Independent non-executive Directors: Mr. Richard Gareth Williams Mr. Robert Peter Andrews Mr. Lap Shek Eddie Wong

Notes:

  1. Any member of the Company (the ‘‘Member’’) entitled to attend and vote at the 2017 AGM convened by this Notice or its adjourned meeting (as the case may be) is entitled to appoint one (or, if he/she/it holds two or more Shares in the Company, more than one) proxy to attend and, on a poll, vote on his/her/its behalf subject to the provisions of the Articles of Association. A proxy need not be a Member but must be present in person at the 2017 AGM to represent the Member. If more than one proxy is so appointed, the appointment shall specify the number and class of such Shares in respect of which such proxy is so appointed.

  2. In order to be valid, the duly completed and signed form of proxy must be deposited together with a power of attorney or other authority, if any, under which it is signed or a notarially certified copy of that power or authority, at the office of the Company’s branch share registrar and transfer office in Hong Kong, Tricor Investor Services Limited located at Level 22, Hopewell Centre, 183 Queen’s Road East, Hong Kong not later than 48 hours before the time appointed for holding the 2017 AGM or its adjourned meeting. Completion and return of a form of proxy will not preclude a Member from subsequently attending in person and voting at the 2017 AGM or its adjourned meeting should he/she so wish.

  3. For determining the Members’ entitlement to attend and vote at the 2017 AGM, the register of Members will be closed from Tuesday, 19 September 2017 to Friday, 22 September 2017 (both dates inclusive), during which period no transfer of Shares will be effected.
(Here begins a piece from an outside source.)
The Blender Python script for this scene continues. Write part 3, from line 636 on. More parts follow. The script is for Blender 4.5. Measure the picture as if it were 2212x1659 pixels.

In order to qualify for attending and voting at the 2017 AGM, all transfer documents, accompanied by the relevant share certificates, must be lodged with the Company’s Hong Kong branch share registrar and transfer office, Tricor Investor Services Limited located at Level 22, Hopewell Centre, 183 Queen’s Road East, Hong Kong for registration not later than 4:30 p.m. on Monday, 18 September 2017.

  4. Subject to the approval of the Members at the 2017 AGM, the proposed final dividend will be payable on or about Wednesday, 18 October 2017 to the Members whose names appear on the register of Members of the Company on Friday, 6 October 2017. To ascertain the entitlement of the Members to the proposed final dividend, the register of Members of the Company will be closed from Tuesday, 3 October 2017 to Friday, 6 October 2017, both days inclusive, during which period no transfer of Shares will be registered by the Company. In order to qualify for the proposed final dividend, all duly completed transfer forms accompanied

– 24 –

NOTICE OF 2017 AGM

by the relevant share certificates must be lodged with the Company’s Hong Kong branch share registrar, Tricor Investor Services Limited at Level 22, Hopewell Centre, 183 Queen’s Road East, Hong Kong, not later than 4:30 p.m. on Friday, 29 September 2017.

  1. In relation to the proposed resolution no. 2 above, details of the retiring Directors standing for re-election are set out in Appendix I to the circular (the ‘‘Circular’’) of the Company dated 28 July 2017.

  2. In relation to the proposed resolution no. 5 above, the Board concurs with the views of the audit committee of the Company and has recommended that BDO Limited be re-appointed independent auditor of the Company.

  3. In relation to the proposed resolutions nos. 6 and 8 above, approval is being sought from the Members for the grant to the Directors of a general mandate to authorise the allotment and issue of Shares under the Listing Rules. The Directors have no immediate plans to issue any new Shares.

  4. In relation to the proposed resolution no. 7 above, the Directors wish to state that they will exercise the powers conferred thereby to repurchase Shares only in the circumstances which they consider appropriate for the benefit of the Members. An explanatory statement containing the information necessary to enable the Members to make an informed decision to vote on the proposed resolution as required by the Listing Rules is set out in Appendix II to the Circular.

  5. In compliance with Rule 13.39(4) of the Listing Rules, voting on all proposed resolutions set out in this Notice will be decided by way of a poll.

  6. (a) Subject to paragraph (b) below, if a tropical cyclone warning signal No. 8 or above is expected to be hoisted or a black rainstorm warning signal is expected to be in force at any time between 8:00 a.m. and 5:00 p.m. on the date of the 2017 AGM, the 2017 AGM will be postponed and Members will be informed of the date, time and venue of the postponed 2017 AGM by a supplemental notice posted on the respective websites of the Company and the Stock Exchange.

  7. (b) If a tropical cyclone warning signal No. 8 or above or a black rainstorm warning signal is lowered or cancelled three hours or more before the appointed time of the 2017 AGM and where conditions permit, the 2017 AGM will be held as scheduled.

  8. (c) The 2017 AGM will be held as scheduled when an amber or red rainstorm warning signal is in force.

  9. (d) After considering their own situations, Members should decide on their own whether or not they would attend the 2017 AGM under any bad weather condition and if they do so, they are advised to exercise care and caution.

  10. The translation into Chinese language of this Notice is for reference only. In case of any inconsistency, the English version shall prevail.